In addition to wood, the exhibition presents half a dozen sculptures in bronze, a material that Nash began to work with in the 1990s and whose treatment again alludes to wood, as in King and Queen III, Red Column and Black Cairn. The use of this material was motivated by the artist’s desire to preserve forms for posterity without interfering with the physical condition of the original wooden objects. Nash also appreciates the material’s capacity for transformation when heated and melted. Iron, also present in this exhibition, is formed by one of nature’s most elemental processes and is extracted at high temperatures, something which is highly appreciated by the artist.
Furthermore, charcoal has played an important role in Nash’s artistic work since the early 1980s, whether in wooden pieces that have been charred or in bronze sculptures that allude to the wooden ones, or, as in this case, in the drawings that accompany the sculptures.

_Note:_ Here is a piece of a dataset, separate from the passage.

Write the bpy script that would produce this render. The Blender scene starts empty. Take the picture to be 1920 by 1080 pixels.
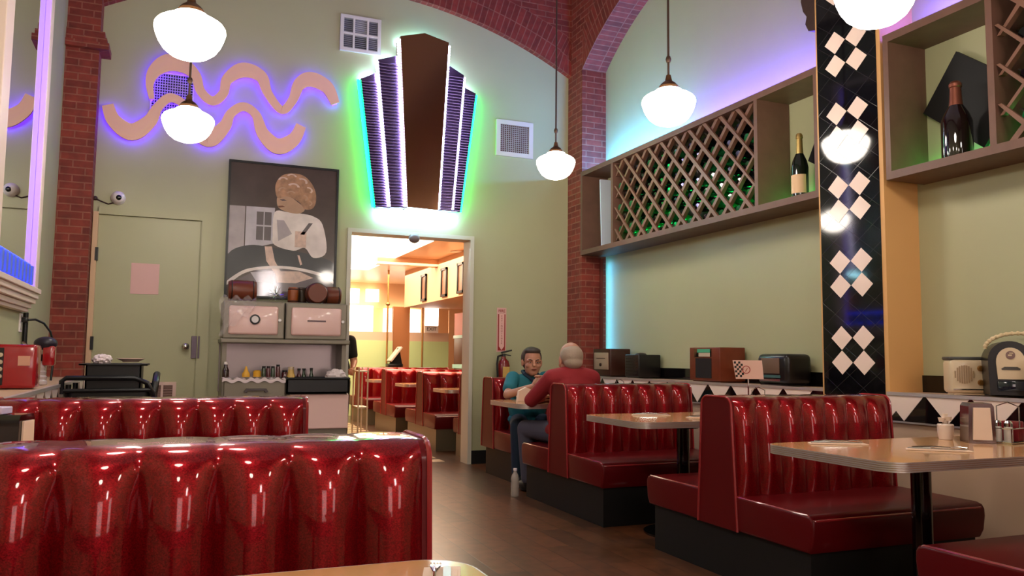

Drawing has always been an important element in David Nash’s production and is also used to document his entire creative process. His technique consists of applying the raw pigment directly to the paper, incorporating halos of colour around the main form. Although charcoal black predominates, he sometimes incorporates other tones from nature, which allude, for example, to the changing colour of oak leaves depending on the month or the season of the year, as in Oak Leaves Through May, where he goes from orange to yellow to bright green.
This exhibition is a unique opportunity to approach the work of an international artist of such importance, whose work has not been exhibited monographically in our country for more than half a decade and where the monumentality of the works on display will leave no one indifferent.